(TO BE DONE): Set down the lines from the one containing "The Blender Python" to the one containing "return (2*s**3-3*s*s+1)*ys[i] +", both lines included, exactly as they stand and with no other lines.

__________

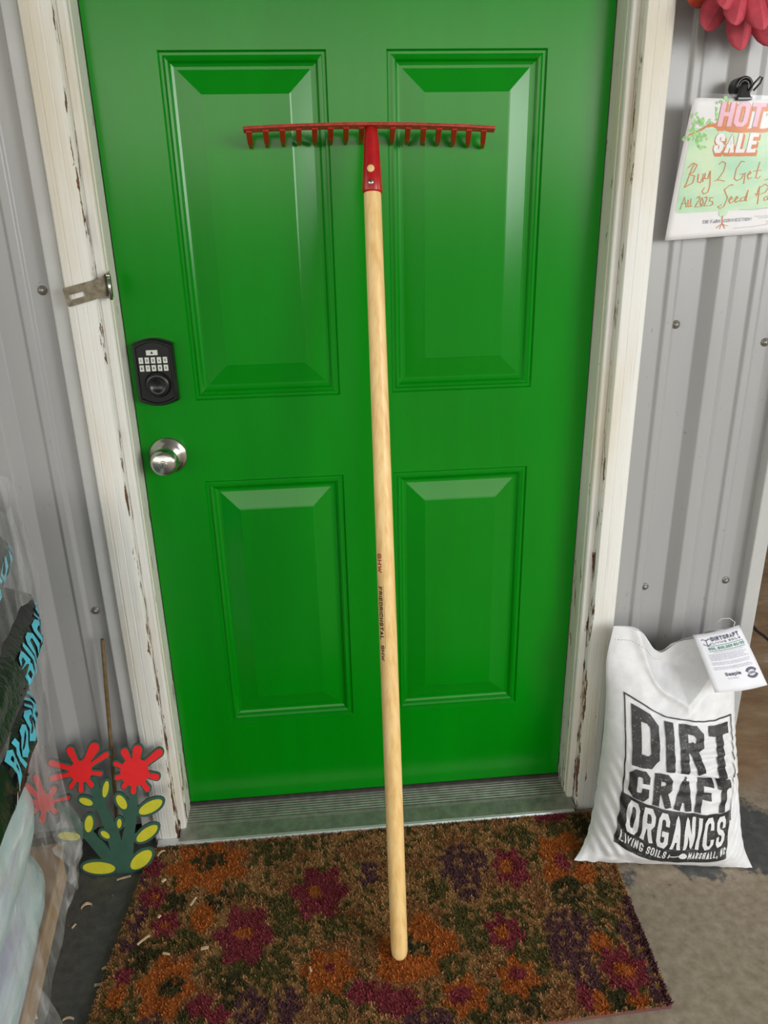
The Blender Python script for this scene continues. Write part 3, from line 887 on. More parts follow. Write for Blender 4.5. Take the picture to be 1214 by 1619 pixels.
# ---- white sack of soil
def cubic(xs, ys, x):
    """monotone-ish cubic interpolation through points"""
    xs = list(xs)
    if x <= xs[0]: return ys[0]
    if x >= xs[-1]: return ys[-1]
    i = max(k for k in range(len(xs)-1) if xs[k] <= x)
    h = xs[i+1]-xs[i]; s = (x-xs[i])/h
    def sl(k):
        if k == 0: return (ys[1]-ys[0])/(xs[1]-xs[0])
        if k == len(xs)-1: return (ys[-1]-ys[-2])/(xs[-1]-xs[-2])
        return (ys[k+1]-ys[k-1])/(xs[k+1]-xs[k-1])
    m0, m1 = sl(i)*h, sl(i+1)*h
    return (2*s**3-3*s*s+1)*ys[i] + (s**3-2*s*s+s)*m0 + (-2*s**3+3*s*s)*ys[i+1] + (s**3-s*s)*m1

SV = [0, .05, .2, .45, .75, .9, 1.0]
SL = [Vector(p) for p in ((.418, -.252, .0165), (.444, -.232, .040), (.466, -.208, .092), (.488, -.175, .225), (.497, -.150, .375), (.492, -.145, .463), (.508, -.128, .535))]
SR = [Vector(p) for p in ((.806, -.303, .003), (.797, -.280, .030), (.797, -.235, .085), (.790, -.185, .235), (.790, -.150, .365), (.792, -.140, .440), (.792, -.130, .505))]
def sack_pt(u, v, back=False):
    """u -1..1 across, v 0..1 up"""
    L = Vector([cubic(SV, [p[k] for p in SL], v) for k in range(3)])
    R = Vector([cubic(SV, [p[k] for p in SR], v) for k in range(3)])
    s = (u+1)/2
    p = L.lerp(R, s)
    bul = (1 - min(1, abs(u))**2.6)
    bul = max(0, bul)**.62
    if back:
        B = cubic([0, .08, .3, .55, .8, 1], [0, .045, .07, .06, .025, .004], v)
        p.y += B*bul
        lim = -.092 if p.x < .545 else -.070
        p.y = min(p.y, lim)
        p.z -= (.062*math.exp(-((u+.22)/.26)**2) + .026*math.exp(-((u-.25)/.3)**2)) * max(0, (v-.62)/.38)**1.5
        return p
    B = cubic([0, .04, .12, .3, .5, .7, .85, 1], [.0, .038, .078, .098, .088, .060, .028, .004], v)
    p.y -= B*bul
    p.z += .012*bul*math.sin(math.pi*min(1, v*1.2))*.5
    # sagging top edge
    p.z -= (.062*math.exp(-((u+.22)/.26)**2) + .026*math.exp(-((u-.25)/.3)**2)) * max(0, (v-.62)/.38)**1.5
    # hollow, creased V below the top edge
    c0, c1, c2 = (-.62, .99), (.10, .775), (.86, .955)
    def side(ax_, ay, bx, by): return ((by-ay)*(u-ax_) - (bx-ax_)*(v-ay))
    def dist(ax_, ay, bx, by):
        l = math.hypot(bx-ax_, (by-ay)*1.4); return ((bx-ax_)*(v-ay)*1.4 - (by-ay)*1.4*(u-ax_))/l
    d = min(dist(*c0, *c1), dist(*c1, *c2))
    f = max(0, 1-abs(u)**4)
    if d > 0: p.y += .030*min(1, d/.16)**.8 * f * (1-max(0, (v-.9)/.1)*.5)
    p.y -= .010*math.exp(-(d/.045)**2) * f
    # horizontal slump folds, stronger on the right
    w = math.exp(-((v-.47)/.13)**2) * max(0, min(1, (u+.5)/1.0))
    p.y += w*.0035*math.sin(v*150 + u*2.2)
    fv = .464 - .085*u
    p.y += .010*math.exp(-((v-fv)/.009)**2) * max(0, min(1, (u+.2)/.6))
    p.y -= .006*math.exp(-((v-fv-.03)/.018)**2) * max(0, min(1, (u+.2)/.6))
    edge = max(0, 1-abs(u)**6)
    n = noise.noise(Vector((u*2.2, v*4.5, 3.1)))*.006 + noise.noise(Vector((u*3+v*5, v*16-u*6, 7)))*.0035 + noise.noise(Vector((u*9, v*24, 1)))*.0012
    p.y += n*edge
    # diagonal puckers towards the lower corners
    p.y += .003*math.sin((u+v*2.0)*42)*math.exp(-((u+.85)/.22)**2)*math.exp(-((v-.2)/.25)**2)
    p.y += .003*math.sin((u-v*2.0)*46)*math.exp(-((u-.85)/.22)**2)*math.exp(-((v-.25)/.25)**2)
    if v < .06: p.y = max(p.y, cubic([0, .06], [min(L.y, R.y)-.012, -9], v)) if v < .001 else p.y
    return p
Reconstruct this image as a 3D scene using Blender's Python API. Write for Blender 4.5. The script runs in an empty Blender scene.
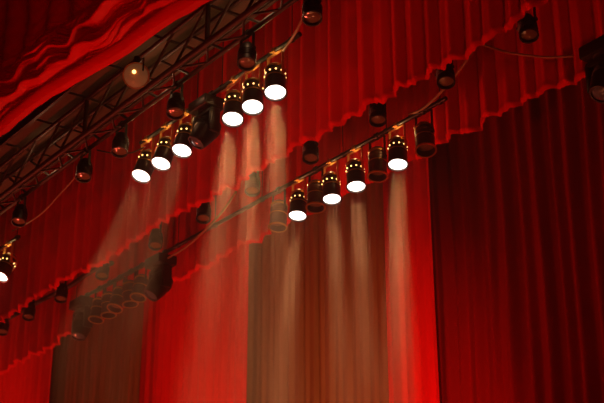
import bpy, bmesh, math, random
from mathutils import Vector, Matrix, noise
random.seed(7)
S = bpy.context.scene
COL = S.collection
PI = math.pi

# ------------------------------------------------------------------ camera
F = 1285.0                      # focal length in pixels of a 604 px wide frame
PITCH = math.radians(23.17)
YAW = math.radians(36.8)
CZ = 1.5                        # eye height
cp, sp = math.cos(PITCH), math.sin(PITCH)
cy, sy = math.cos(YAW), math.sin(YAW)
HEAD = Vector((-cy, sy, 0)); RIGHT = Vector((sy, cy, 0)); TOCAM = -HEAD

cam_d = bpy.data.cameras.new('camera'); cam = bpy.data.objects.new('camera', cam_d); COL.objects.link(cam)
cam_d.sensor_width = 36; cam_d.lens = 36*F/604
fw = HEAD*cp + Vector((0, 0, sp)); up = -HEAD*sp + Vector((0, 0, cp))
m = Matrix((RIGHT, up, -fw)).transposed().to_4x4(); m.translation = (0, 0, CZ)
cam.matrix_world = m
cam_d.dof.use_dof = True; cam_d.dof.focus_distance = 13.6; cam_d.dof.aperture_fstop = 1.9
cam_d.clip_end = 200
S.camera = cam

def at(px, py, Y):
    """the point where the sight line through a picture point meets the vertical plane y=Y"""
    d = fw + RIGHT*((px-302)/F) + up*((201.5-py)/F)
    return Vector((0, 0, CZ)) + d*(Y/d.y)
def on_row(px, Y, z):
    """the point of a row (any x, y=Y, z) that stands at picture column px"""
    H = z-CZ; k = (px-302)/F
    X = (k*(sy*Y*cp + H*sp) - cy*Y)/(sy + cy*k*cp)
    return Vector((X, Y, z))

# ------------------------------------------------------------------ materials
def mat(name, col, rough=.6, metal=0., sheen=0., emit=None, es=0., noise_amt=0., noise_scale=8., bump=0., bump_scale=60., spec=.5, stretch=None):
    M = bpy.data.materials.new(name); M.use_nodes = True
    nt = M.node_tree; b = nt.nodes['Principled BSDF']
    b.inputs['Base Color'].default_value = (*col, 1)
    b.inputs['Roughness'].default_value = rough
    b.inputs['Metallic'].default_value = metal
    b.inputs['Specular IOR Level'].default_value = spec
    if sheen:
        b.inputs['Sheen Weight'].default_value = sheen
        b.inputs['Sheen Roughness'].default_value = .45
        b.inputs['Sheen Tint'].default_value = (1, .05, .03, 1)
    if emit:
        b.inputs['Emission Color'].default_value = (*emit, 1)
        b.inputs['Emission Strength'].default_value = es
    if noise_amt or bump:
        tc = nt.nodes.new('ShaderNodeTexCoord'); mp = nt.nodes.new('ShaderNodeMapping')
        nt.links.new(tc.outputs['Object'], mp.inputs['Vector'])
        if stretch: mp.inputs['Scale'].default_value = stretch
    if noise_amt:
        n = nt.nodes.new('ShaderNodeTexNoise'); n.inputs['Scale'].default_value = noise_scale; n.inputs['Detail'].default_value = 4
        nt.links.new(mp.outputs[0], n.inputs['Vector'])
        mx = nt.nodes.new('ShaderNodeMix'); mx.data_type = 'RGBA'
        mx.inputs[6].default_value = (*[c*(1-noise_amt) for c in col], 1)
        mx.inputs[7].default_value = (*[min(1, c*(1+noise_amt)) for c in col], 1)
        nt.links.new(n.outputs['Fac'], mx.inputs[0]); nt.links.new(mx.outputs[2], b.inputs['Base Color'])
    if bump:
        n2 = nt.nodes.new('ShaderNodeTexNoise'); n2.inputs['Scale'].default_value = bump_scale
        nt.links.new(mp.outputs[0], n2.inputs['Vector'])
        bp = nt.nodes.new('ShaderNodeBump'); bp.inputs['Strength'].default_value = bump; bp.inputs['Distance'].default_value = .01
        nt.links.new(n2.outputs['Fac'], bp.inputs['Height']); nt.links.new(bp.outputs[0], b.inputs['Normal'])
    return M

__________

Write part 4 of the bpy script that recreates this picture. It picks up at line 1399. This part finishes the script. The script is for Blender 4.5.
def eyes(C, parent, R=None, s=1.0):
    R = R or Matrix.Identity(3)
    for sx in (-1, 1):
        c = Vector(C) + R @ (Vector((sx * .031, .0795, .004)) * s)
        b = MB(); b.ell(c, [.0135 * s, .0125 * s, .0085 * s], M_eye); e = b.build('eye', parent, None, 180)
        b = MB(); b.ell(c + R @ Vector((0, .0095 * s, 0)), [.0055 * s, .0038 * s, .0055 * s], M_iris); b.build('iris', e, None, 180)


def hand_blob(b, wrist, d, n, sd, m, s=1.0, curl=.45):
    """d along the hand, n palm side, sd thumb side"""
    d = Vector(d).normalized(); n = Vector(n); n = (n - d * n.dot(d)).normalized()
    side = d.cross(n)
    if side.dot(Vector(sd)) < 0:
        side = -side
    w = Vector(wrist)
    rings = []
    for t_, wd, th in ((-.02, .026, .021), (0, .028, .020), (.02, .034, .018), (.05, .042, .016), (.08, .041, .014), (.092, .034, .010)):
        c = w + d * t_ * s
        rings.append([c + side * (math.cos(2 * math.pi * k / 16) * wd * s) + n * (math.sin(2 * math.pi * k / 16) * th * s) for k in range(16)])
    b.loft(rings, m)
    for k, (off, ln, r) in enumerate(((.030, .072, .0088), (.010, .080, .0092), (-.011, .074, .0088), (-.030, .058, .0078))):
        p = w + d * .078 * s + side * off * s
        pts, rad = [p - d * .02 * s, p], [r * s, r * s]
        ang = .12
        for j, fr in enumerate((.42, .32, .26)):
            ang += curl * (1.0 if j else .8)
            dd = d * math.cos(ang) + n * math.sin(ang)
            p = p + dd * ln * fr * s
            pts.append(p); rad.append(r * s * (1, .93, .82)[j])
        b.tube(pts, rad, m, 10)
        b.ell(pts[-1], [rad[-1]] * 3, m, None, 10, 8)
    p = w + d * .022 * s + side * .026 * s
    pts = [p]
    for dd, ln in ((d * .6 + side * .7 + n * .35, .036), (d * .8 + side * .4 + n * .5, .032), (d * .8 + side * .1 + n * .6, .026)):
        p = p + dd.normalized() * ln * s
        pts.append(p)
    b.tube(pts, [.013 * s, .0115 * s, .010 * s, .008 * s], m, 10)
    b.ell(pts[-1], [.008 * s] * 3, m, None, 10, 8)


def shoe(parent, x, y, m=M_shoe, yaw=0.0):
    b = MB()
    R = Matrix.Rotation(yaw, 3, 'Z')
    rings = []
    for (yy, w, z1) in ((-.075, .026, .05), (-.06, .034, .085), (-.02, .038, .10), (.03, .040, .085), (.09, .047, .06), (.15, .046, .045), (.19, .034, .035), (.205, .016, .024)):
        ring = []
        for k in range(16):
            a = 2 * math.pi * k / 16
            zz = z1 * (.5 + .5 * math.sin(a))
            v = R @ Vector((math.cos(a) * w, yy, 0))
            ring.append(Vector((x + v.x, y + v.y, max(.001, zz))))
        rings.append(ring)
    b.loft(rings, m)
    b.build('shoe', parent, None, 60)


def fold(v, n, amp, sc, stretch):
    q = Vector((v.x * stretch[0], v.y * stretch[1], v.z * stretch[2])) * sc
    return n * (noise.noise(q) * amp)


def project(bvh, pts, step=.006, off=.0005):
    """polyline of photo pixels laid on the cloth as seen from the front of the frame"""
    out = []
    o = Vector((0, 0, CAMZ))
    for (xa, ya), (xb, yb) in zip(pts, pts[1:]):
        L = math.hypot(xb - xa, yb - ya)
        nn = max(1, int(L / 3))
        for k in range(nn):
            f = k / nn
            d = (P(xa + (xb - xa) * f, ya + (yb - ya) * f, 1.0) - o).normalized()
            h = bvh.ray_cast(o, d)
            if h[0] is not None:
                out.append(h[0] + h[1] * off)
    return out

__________

(SOLUTION):
The Blender Python script for this scene continues. Write part 3, from line 887 on. More parts follow. Write for Blender 4.5. Take the picture to be 1214 by 1619 pixels.
# ---- white sack of soil
def cubic(xs, ys, x):
    """monotone-ish cubic interpolation through points"""
    xs = list(xs)
    if x <= xs[0]: return ys[0]
    if x >= xs[-1]: return ys[-1]
    i = max(k for k in range(len(xs)-1) if xs[k] <= x)
    h = xs[i+1]-xs[i]; s = (x-xs[i])/h
    def sl(k):
        if k == 0: return (ys[1]-ys[0])/(xs[1]-xs[0])
        if k == len(xs)-1: return (ys[-1]-ys[-2])/(xs[-1]-xs[-2])
        return (ys[k+1]-ys[k-1])/(xs[k+1]-xs[k-1])
    m0, m1 = sl(i)*h, sl(i+1)*h
    return (2*s**3-3*s*s+1)*ys[i] + (s**3-2*s*s+s)*m0 + (-2*s**3+3*s*s)*ys[i+1] + (s**3-s*s)*m1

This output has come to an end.